Questa una delle caratteristiche della Visita pastorale che il cardinale Scola ha inaugurato l’8 settembre incontrando i laici di tre Decanati milanesi. Monsignor Delpini: «Sobrietà, ferialità e familiarità modalità significative dell’iniziativa»

di Annamaria BRACCINI

Monsignor Mario Delpini

Una Visita pastorale volutamente «sobria», come l’ha definita il cardinale Scola, per promuovere un dialogo diretto tra l’Arcivescovo e il suo popolo e per intercettare al meglio, proprio per questo, le urgenze, le difficoltà e le necessità dei fedeli. Sono queste le modalità della Visita pastorale indetta con Decreto e avviata l’8 settembre, all’inizio del nuovo Anno pastorale.

«La sobrietà e la ferialità dell’iniziativa fa parte integrante della scelta complessiva dell’Arcivescovo che, in questa Visita, si avvale della collaborazione dei sacerdoti, dei Decani e soprattutto dei Vicari di Zona, per la preparazione e per il lavoro successivo di elaborazione dei dati che emergeranno nei singoli incontri – dice il Vicario generale, monsignor Mario Delpini -. L’intenzione della Visita è verificare la ricezione del Magistero e delle indicazioni pastorali del Cardinale. Un obiettivo che trova il suo contesto propizio non tanto nelle celebrazioni solenni, quanto in una conversazione che potremmo definire “familiare”, secondo il metodo del vedersi, parlarsi, confrontarsi circa la comprensione e la pratica dei “quattro pilastri” su cui edificare una Comunità, così come è stato delineato nella Lettera pastorale Alla scoperta del Dio vicino e ribadito in Educarsi al pensiero di Cristo che ci accompagnerà da adesso al 2017. Non a caso, in un biennio che coincide con l’arco temporale previsto per la Visita che terminerà a maggio 2017».

Il problema è sempre quello di un rapporto vero tra fede e vita. Ma forse si tratta anche di un riconoscimento dell’identità dei credenti in Cristo…
Certamente l’intento del Cardinale è sottolineare come la fede non possa essere feconda se non diventa criterio di giudizio con cui affrontare l’esistenza. Tuttavia, occorre dire che sono ancora molti coloro che vivono con questa stessa fede la quotidianità dei rapporti, come i preti constatano spesso nel loro ministero. Semmai, è la mentalità corrente che non favorisce, come è sotto gli occhi di tutti, una vita secondo i principi cristiani. Più che di una questione identitaria, si tratta di valorizzare quanto esiste, offrendo alle persone le ragioni e un ancoraggio più certo nel legame con il Signore.

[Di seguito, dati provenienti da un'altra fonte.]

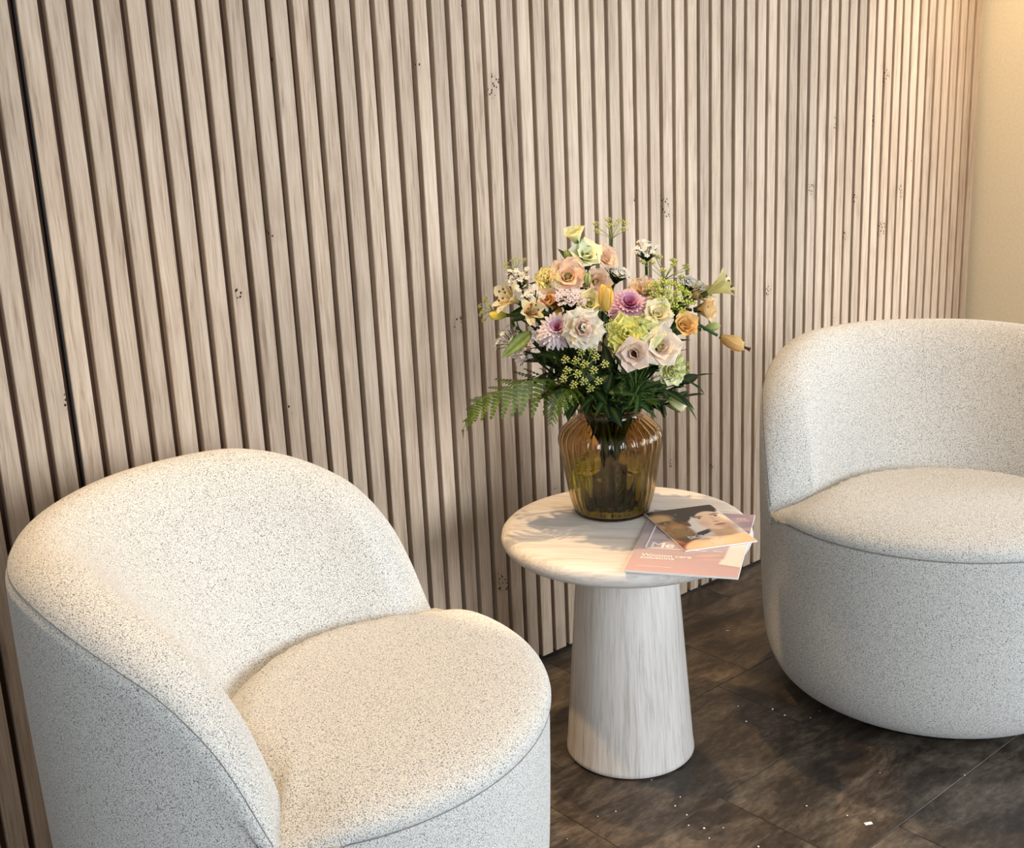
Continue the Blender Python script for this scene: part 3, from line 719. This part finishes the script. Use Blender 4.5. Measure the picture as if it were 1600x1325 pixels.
        obj('branches', rays.build('branches', M_LEAF), t, FM)
        tag(obj('florets', fl.build('florets', M_PETAL), t, FM), None, None, kind='stuff')
        if kind == 'yarrow' or o.get('br'):
            obj('bracts', sepals(9, .5*D, .22*D, .75, DGREEN), t, FM @ Matrix.Translation((0, 0, -.2*D*S)))
    # a few leaves on the stem of the heavier flowers
    if kind in ('lisianthus', 'chrysanthemum', 'carnation', 'alstroemeria', 'yarrow'):
        for k in range(2):
            i = 3+2*k; p = Vector(path[i]); tg = (Vector(path[i-1])-p).normalized()
            side = Vector((rd.uniform(-1, 1), rd.uniform(-1, 1), rd.uniform(-.2, .4))).normalized()
            if (p-Vector((VX, VY, p.z))).length < 1.3 and p.z < 16.2: continue
            place_leaf(t, foot, p, side+tg*.8, tg-side*.3, rd.uniform(.9, 1.5))

# foliage: sprays of dark leaves round the neck of the vase
LOBES = ['low at the left', 'above the fern', 'upper left', 'left of the dill umbel', 'under the round dill umbel', 'behind the round dill umbel', 'at the front of the neck', 'below the dark-throated bloom', 'front centre, hanging over the vase rim', 'right of centre', 'under the lowest carnation', 'right side', 'lowest at the right', 'outer right', 'outer left', 'behind the ivory carnation', 'behind the lime-yellow bloom', 'right back', 'left back', 'back right of centre', 'far left back', 'in the middle back', 'far right back', 'middle left back']
for i, q in enumerate(FOLIAGE):
    rd = random.Random(i*31+5); tip = Vector(q); d = (tip-Vector((VX, VY, 15.2))).normalized()
    path, foot = stem_path(q, d, .4, rd)
    t = thing('foliage_spray', 'dark green leafy spray in the bouquet, '+LOBES[i], 'foliage', foot, 0, 'leafy sprays in the bouquet')
    obj('stem', MB().add(tube([tuple(Vector(p)-foot) for p in path], .05, 6), DGREEN).build('stem', M_LEAF), t)
    n_ = 0
    for k in range(9):
        f = k*1.15; i0 = int(f)
        if i0+1 >= len(path): break
        p = Vector(path[i0]).lerp(Vector(path[i0+1]), f-i0)
        if p.z < 16.0: break
        tg = (Vector(path[i0])-Vector(path[i0+1])).normalized()
        a = k*2.3+rd.random(); X = tg.orthogonal().normalized(); Y = tg.cross(X)
        side = X*math.cos(a)+Y*math.sin(a)
        place_leaf(t, foot, p, side+tg*rd.uniform(.4, 1.0), tg+UP*.5, rd.uniform(.85, 1.45)); n_ += 1
    place_leaf(t, foot, Vector(path[0]), d, UP if abs(d.z) < .9 else rgt, 1.2)
# striped leaf at the left
a_, b_ = Vector(STRIPED[0]), Vector(STRIPED[1]); path, foot = stem_path(STRIPED[0], (a_-b_)*-1, .1, random.Random(4))
t = thing('striped_leaf', 'pointed green leaf with pale stripes at the left of the bouquet', 'leaf', foot)
obj('stem', MB().add(tube([tuple(Vector(p)-foot) for p in path], .05, 6), DGREEN).build('stem', M_LEAF), t)
place_leaf(t, foot, a_, b_-a_, Vector((-.5, -.7, .6)), 1.75, leaf_mesh(1, .34, rgb(88, 122, 52), .1, .12, True))

def fern(name, pts, lab, scale, low, upp):
    path = [Vector(q) for q in catmull(pts, 40)]; neck = Vector((VX+(path[0].x-VX)*.5, VY+(path[0].y-VY)*.5, 15.6)); foot = Vector((VX+.2, VY-.3, 11.4))
    t = thing(name, lab, 'fern', foot, 0, 'fern fronds in the bouquet')
    full = [Vector(q) for q in catmull([foot, neck.lerp(foot, .5), neck, path[2]], 12)]+path[3:]
    obj('stem', MB().add(tube([tuple(q-foot) for q in full], lambda u: .055*(1-.8*u), 5), rgb(110, 130, 50)).build('stem', M_LEAF), t)
    # one pinna: a strip of small lobes either side of its own rib
    def pinna(colA, colB):
        mb = MB(); N = 8
        for k in range(N):
            f = k/N; L = .20*(1-f)**.8+.03; y0 = f
            for s in (-1, 1):
                V = [(0, y0-.005, 0), (s*L*.55, y0+.0, .02), (s*L, y0+.075, -.01), (s*L*.6, y0+.105, .02), (0, y0+.10, 0)]
                c_ = mixc(colA, colB, .3+.6*R.random()); mb.add((V, [(0, 1, 2, 3, 4)] if s > 0 else [(4, 3, 2, 1, 0)]), c_)
        mb.add(([(-.05, .9, 0), (.05, .9, 0), (0, 1.06, -.02)], [(0, 1, 2)]), colB)
        return mb.build('pinna', M_LEAF)
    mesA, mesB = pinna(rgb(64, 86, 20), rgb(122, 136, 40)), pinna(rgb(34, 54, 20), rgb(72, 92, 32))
    N = 13
    for k in range(N):
        f = .16+.82*k/(N-1); i = f*(len(path)-1); i0 = min(int(i), len(path)-2); p = path[i0].lerp(path[i0+1], i-i0)
        tg = (path[i0+1]-path[i0]).normalized()
        L = scale*(1-((f-.16)/.84)**1.2*.82)*(.75+.25*min(1, (f-.1)*6))
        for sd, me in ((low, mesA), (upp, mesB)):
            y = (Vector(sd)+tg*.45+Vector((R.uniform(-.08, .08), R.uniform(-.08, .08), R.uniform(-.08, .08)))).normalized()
            z = tg.cross(y).normalized()
            if z.z < 0: z = -z
            x = y.cross(z); M = Matrix((x*1.0, y, z)).transposed().to_4x4() @ Matrix.Scale(L, 4)
            M.translation = (p-foot)*S
            obj('pinna', me, t, M)
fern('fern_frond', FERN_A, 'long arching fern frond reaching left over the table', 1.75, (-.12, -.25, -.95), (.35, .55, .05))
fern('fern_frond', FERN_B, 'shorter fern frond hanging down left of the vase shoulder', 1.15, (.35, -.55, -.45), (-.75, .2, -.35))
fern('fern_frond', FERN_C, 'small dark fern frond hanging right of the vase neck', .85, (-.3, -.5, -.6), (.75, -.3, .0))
# feathery dill leaf at the lower right
rd = random.Random(77); a_ = Vector(FEATHER[0]); path, foot = stem_path(FEATHER[1], Vector((.35, -.3, .85)), .2, rd)
t = thing('dill_leaf', 'feathery green dill leaf fanning out under the dark-throated bloom', 'foliage', foot)
obj('stem', MB().add(tube([tuple(Vector(p)-foot) for p in path], .05, 5), GREEN).build('stem', M_LEAF), t)
mb = MB(); o0 = Vector(FEATHER[0])
for k in range(90):
    q = o0.lerp(Vector(FEATHER[1]), rd.random()*.8); dv = (rgt*rd.uniform(-.5, 1.7)+UP*rd.uniform(.1, 1.25)-Vector((fwd.x, fwd.y, 0))*rd.uniform(-.2, .7)).normalized()*rd.uniform(.8, 1.9)
    e = q+dv+Vector((0, 0, -.12)); mb.add(tube([tuple(q-foot), tuple(q+dv*.55-foot), tuple(e-foot)], .017, 3, False), mixc(rgb(60, 96, 44), rgb(110, 140, 70), rd.random()))
tag(obj('blades', mb.build('blades', M_LEAF), t), None, None, kind='stuff')

# ------------------------------------------------------------------ printed booklets
def sm(a, b, x): t = np.clip((x-a)/(b-a), 0, 1); return t*t*(3-2*t)
def ell(U, V, cx, cy_, rx, ry, rot=0, soft=.12):
    c, s = math.cos(rot), math.sin(rot); x, y = U-cx, V-cy_
    a, b = (c*x+s*y)/rx, (-s*x+c*y)/ry
    return 1-sm(1-soft, 1+soft, np.sqrt(a*a+b*b))
def quad(U, V, pts, soft=.006):
    m = np.ones_like(U); P = np.array(pts)
    for i in range(len(P)):
        a, b = P[i], P[(i+1) % len(P)]; n_ = np.array([-(b-a)[1], (b-a)[0]]); n_ = n_/np.linalg.norm(n_)
        m *= sm(-soft, soft, (U-a[0])*n_[0]+(V-a[1])*n_[1])
    return m
class Art:
    def __init__(s, W, H, nx, ny, bg):
        s.W, s.H, s.nx, s.ny = W, H, nx, ny
        u, v = np.meshgrid(np.linspace(0, 1, nx), np.linspace(0, 1, ny)); s.u, s.v = u, v*H/W   # both in cover widths
        s.I = np.ones((ny, nx, 3))*np.array(rgb(*bg))
    def put(s, m, col, a=1):
        m = (m*a)[..., None]; s.I = s.I*(1-m)+np.array(rgb(*col))*m
    def build(s, name, z):
        V = np.stack([s.u*s.W, s.v*s.W, np.full_like(s.u, z)], -1).reshape(-1, 3)
        F = [(j*s.nx+i, j*s.nx+i+1, (j+1)*s.nx+i+1, (j+1)*s.nx+i) for j in range(s.ny-1) for i in range(s.nx-1)]
        return mesh(name, V, F, M_PRINT, False, s.I.reshape(-1, 3))
def lettering(parent, body, x, y, z, size, m=M_INKW, rot=0, name='lettering', bold=0):
    cu = bpy.data.curves.new(name, 'FONT'); cu.body = body; cu.size = size*S; cu.extrude = .0002*S; cu.space_line = .72
    cu.materials.append(m); tmp = bpy.data.objects.new(name, cu); C.objects.link(tmp); bpy.context.view_layer.update()
    me = bpy.data.meshes.new_from_object(tmp.evaluated_get(bpy.context.evaluated_depsgraph_get())); bpy.data.objects.remove(tmp)
    if bold:                                               # heavier strokes: the outlines doubled a hair apart
        bm = bmesh.new(); bm.from_mesh(me)
        for dx, dy, dz in ((bold, 0, .001), (bold, bold*.6, .0015), (0, bold*.6, .0005)):
            n0 = len(bm.verts); bm.from_mesh(me); bm.verts.ensure_lookup_table()
            for v_ in bm.verts[n0:]: v_.co += Vector((dx, dy, dz))*S
        bm.to_mesh(me); bm.free()
    if not me.materials: me.materials.append(m)
    o = obj(name, me, parent)
    o.location = Vector((x, y, z))*S; o.rotation_euler = (0, 0, rot); return o
def bar(parent, x0, y0, x1, y1, z, m=M_INKW, name='printed_rule'):
    return obj(name, mesh(name, *box((x0, y0, z), (x1, y1, z+.004)), m, False), parent)
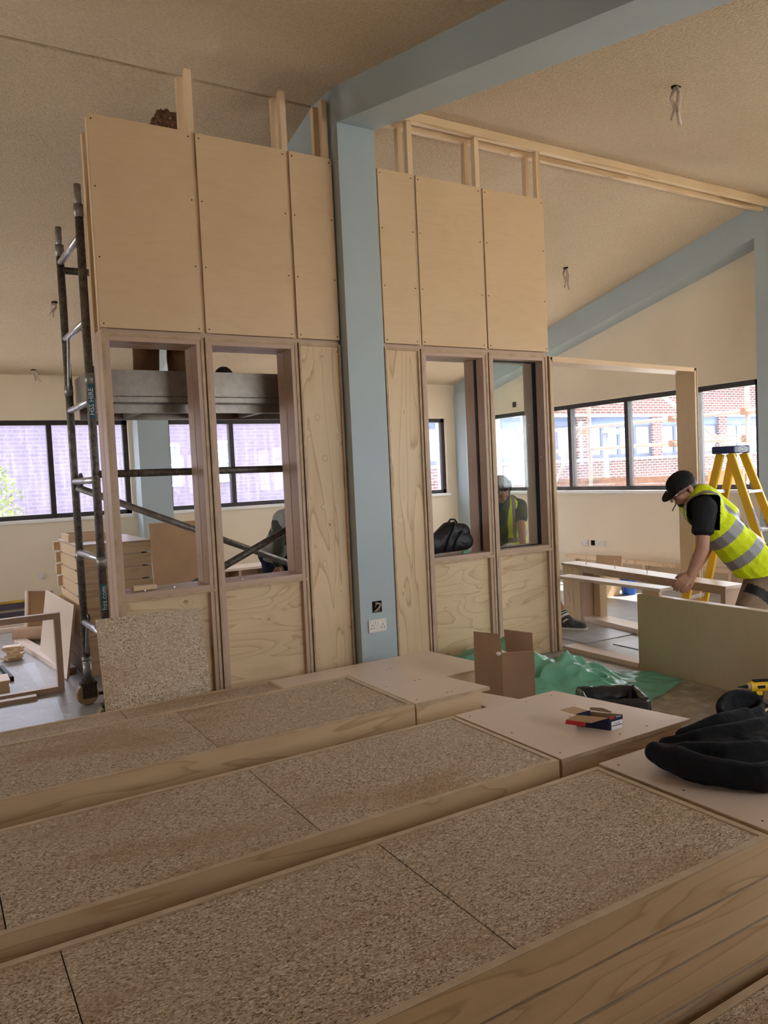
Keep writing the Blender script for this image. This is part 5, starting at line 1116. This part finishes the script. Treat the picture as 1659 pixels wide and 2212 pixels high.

Nel primo incontro il Cardinale ha detto che è una Visita «a rovescio», cioè la inizia l’Arcivescovo, ma la proseguono i preti, i Decani, i Vicari e, naturalmente, la gente, riflettendo e avviando nuovi percorsi. Questo per legare la nostra Chiesa a tutti i livelli?
Sì. Si desidera raccomandare a ogni realtà che è e opera in Diocesi, un’unità, peraltro, garantita dalla presenza e dalla responsabilità del Vescovo. Questo fa sì che si possa essere “uno” pur nella ricchezza di tanta pluriformità.

Infatti, l’auspicio e che si incrementi lo spirito di comunione…
Senza dubbio è questo ciò a cui si vuole tendere. L’amore di Dio, l’avere Cristo in comune, ci precede e bisogna, quindi, esserne consapevoli, mentre talora, anche nelle nostre comunità ecclesiali, si rischia di dimenticare questo legame inscindibile e profondo che trova una sua corrispondenza nella natura relazionale dell’uomo.

Oggi la via con cui si comunica più facilmente è il “raccontarsi”. Un dialogo libero e spontaneo con il Pastore può essere attrattivo anche per superare una presunta distanza tra il vertice e la “base”. Si è considerato anche tale aspetto?
Effettivamente fin dall’inizio, quando si è andata delineando l’ipotesi, i Vicari di Zona hanno percepito l’evidenza che la gente vuole incontrare il Vescovo, avere un rapporto diretto con lui, ascoltandolo, oltre i grandi eventi liturgici in Duomo. Questo ha avuto il suo peso nella decisione che la Visita fosse necessaria e nella scelta di configurarla come un momento di dialogo “quotidiano”.